Count how many lines include "part" and answer with that number only.

* THE INPUT:
········

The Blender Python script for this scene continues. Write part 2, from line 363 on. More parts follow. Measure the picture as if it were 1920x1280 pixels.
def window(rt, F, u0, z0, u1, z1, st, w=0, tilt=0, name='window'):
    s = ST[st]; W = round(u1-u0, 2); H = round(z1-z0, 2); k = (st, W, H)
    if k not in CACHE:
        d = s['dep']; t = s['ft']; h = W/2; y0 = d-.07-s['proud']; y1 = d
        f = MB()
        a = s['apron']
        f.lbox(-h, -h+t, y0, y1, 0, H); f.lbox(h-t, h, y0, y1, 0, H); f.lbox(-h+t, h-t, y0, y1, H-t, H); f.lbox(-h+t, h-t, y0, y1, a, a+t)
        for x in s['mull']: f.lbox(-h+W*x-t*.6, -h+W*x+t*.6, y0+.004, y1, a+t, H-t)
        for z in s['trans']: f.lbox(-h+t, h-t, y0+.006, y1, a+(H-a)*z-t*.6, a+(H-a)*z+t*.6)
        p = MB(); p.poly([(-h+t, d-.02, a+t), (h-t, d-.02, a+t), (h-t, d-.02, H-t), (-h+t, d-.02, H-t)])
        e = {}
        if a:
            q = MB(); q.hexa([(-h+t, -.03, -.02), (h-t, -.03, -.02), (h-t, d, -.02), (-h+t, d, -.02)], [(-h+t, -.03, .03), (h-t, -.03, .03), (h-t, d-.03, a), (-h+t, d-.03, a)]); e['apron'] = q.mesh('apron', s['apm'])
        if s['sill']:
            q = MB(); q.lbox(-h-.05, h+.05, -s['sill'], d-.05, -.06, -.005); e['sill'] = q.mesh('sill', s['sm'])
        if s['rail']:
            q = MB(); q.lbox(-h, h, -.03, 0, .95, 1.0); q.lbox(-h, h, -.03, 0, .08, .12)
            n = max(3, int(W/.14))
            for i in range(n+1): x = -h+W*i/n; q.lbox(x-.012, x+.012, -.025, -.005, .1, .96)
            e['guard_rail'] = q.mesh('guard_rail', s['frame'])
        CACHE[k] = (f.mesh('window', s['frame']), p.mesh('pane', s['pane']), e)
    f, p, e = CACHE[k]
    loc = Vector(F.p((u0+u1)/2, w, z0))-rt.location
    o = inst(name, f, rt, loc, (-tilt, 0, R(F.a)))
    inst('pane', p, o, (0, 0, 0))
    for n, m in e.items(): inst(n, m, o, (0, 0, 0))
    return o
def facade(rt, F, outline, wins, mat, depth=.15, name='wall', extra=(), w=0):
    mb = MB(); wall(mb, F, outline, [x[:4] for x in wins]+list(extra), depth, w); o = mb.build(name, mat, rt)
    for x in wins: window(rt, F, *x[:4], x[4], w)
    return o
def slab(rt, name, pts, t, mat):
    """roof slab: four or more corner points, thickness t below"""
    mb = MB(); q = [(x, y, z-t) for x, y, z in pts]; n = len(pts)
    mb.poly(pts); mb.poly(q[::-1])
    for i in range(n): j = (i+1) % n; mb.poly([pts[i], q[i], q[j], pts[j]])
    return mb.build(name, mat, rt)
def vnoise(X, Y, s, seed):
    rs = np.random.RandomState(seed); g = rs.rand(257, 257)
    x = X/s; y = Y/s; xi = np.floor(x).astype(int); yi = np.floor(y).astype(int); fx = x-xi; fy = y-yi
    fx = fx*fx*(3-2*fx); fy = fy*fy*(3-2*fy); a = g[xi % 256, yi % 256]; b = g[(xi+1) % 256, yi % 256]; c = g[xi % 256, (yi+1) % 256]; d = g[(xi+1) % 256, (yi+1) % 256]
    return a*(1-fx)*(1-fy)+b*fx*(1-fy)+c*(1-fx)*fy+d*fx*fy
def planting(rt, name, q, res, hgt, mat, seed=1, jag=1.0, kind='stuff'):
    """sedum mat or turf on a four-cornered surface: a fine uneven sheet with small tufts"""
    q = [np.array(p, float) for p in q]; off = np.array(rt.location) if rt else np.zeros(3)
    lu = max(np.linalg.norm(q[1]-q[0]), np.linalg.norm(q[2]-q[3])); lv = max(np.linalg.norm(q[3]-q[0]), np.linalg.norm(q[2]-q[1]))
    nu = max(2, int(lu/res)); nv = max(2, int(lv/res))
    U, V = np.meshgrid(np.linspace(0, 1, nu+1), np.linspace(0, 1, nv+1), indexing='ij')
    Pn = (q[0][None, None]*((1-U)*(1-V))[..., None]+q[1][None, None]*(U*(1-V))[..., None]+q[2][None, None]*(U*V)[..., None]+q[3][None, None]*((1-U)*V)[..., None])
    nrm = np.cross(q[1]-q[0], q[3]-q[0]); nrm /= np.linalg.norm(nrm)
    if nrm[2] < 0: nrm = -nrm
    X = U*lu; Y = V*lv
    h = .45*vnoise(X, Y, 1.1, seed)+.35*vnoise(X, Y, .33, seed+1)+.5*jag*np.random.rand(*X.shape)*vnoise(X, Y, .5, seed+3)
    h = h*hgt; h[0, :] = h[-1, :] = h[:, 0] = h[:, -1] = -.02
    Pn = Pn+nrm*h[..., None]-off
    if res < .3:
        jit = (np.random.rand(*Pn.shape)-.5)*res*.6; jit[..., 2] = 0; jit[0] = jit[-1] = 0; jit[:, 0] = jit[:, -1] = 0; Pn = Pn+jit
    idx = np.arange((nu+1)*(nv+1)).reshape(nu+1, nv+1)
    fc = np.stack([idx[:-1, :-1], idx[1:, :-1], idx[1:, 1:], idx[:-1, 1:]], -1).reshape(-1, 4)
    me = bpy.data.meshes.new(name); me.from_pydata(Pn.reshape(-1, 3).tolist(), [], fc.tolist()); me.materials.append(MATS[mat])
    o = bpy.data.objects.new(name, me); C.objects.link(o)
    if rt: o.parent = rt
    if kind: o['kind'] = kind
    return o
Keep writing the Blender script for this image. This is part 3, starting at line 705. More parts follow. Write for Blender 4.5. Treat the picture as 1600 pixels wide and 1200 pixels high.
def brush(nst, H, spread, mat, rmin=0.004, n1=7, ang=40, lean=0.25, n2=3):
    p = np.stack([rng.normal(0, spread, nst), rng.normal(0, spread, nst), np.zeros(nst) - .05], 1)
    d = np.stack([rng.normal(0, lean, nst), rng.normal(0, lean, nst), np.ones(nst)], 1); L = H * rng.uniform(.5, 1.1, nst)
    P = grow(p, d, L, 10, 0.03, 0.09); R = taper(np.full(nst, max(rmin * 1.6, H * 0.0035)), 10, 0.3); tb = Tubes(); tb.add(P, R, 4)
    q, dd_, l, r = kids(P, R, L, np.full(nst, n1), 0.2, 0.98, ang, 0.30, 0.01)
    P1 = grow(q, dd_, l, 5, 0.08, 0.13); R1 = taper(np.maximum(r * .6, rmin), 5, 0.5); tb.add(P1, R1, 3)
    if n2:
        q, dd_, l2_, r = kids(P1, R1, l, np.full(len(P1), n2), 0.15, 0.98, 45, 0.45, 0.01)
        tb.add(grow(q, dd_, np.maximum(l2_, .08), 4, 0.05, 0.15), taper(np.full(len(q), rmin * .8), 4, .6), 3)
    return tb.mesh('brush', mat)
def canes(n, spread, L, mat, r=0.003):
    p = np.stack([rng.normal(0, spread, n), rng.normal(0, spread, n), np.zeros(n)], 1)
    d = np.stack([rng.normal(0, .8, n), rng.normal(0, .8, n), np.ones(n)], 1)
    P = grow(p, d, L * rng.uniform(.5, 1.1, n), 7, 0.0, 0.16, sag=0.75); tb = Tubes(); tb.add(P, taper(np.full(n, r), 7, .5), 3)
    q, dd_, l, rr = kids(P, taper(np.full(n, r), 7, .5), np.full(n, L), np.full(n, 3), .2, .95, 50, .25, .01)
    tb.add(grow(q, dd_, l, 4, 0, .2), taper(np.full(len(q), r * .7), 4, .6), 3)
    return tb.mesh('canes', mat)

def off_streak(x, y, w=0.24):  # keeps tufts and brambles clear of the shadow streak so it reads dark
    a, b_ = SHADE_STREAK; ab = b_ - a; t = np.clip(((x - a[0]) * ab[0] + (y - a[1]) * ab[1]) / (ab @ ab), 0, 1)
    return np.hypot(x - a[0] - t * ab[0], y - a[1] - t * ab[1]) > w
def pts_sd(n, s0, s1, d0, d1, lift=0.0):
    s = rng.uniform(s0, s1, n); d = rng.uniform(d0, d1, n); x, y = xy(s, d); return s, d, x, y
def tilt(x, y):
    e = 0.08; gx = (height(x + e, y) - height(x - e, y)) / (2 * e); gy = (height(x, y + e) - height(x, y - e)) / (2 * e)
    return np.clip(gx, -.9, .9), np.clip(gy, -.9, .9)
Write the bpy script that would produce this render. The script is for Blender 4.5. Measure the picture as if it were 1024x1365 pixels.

········

* FULL OUTPUT: 2